Whaou. Alors là…
Quelle claque. Et pourtant pas si simple de formuler la réaction ou le commentaire idoine, lorsque surgit pareil objet graphique. Alors voyons voir ça.
Gris, uniment gris. Pas un mot. Dans des décors désespérément vides et des atmosphères voilées saturées de poisons, des formes humanoïdes sanglées dans des scaphandres aveugles touillent on ne sait quelle soupe excrémentielle. Il y a du sang, aussi, qui jaillit à la faveur de tel ou tel accident en forme d’exécution sommaire – mais le sang est gris, comme tout le reste.
Un être passe dans ce paysage d’après l’effondrement, énigmatique, juché sur un quadrupède sans tête apparente. Lui, le cavalier, ne porte pas de casque sur son scaphandre, seulement une paire d’oculaires que l’on dirait greffées sur ce qui lui tient lieu de visage. Du haut de sa créature, il toise les pauvres choses qui rampent à ses pieds, les bras levés dans une posture de supplication. On le suppose indifférent, peut-être même méprisant à l’égard de ces vermines sans avenir. Mais en réalité on ne saura rien de ses émotions, pas le plus petit début d’affect – et d’ailleurs, possède-t-il seulement une bouche par laquelle pourrait s’exprimer, peut-être, ce qu’il ressent ?
Des semblants de robots travaillent dans ces plaines d’effroi – ou des rebuts d’humanité, va savoir. Un café surnage dans le désert où le minéral le dispute à l’organique, tout en pointes acérées et angles aigus ; un étrange musée, aussi. Le rade servira brièvement d’étape, dans un replay étouffant de l’une des plus célèbres toiles d’Hopper. Plus rien n’est intelligible, ou tellement peu, sinon l’essentiel : la peur omniprésente, la survie comme un réflexe, la violence pour tout horizon. Alors il n’y a plus qu’à remonter sur le quadrupède et s’éloigner à pas comptés, pour ce que ça vaut. Partir, c’est rester un peu.
Le Néerlandais Pim Bos, qu’à peu près personne ne connaissait par ici, s’est essayé pour son premier album à l’un des exercices les plus difficiles qui soient en science-fiction – et bien que lui-même, à en croire une petite vidéo promotionnelle mise en ligne par l’éditeur, n’ait pas tellement l’air de trouver qu’il en fait, de la SF : dépeindre l’ailleurs à l’état brut, et dans une tonalité si radicale que l’ébranlement qui en résulte est assez long à se dissiper. Pas le moindre petit bout de mot pour aider à en trouver les clés, même cachées. Alors, se laisser bousculer par la densité singulière des images, leur brutalité, leur incroyable puissance symbolique – et laisser affluer les correspondances.

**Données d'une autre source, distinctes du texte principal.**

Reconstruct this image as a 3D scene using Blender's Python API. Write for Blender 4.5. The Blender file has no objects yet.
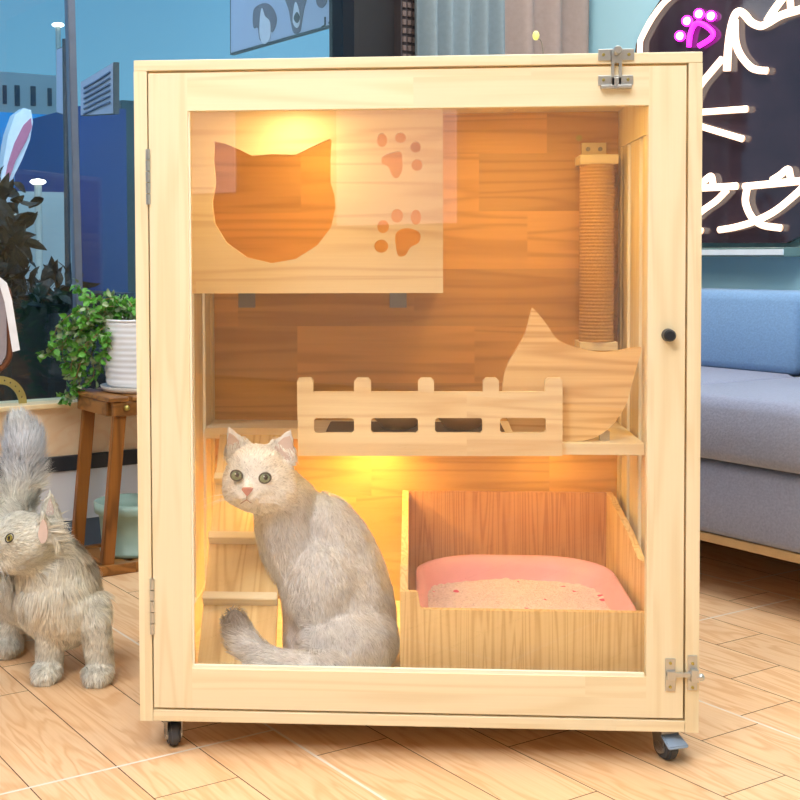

Quelques-unes sont manifestes bien sûr, à commencer par Moebius et Arzach, la création majeure par laquelle tout a commencé. L’empreinte du maître est partout ou presque, parfois discrète, parfois moins – mais comment ne pas la laisser filtrer, puisqu’il est celui qui a permis que des bandes dessinées comme Tremen puissent exister, et pas seulement parce qu’elles sont muettes.
Philippe Druillet, l’autre influence manifeste de Tremen (lire et relire Vuzz, dont je vous entretenais ici même il y a quelques temps : https://nicolasfinet.net/moderne-et-furieux-vuzz/), enfonce le clou, dans une préface qui dit tout en peu de mots. De même que les œuvres les plus puissantes de Druillet (disons la saga Lone Sloane, pour faire court) nous ont parfois donné le sentiment dérangeant que leur auteur avait vraiment accès à un autre plan de réalité, le travail de Pim Bos est si intense, la touche si précise, qu’on se dit qu’il s’est abreuvé directement à la source de son monde, sans intermédiaire. On frissonne, on cauchemarde. Mais après tout qui nous dit que nos lendemains seraient beaucoup plus reluisants ? Le monde qu’a vu Pim Bos – et au fond, on ne lui envie pas pour de vrai ce talent-là, même pantois d’admiration – n’est peut-être rien d’autre que le nôtre, un jour, en un miroir obscurci.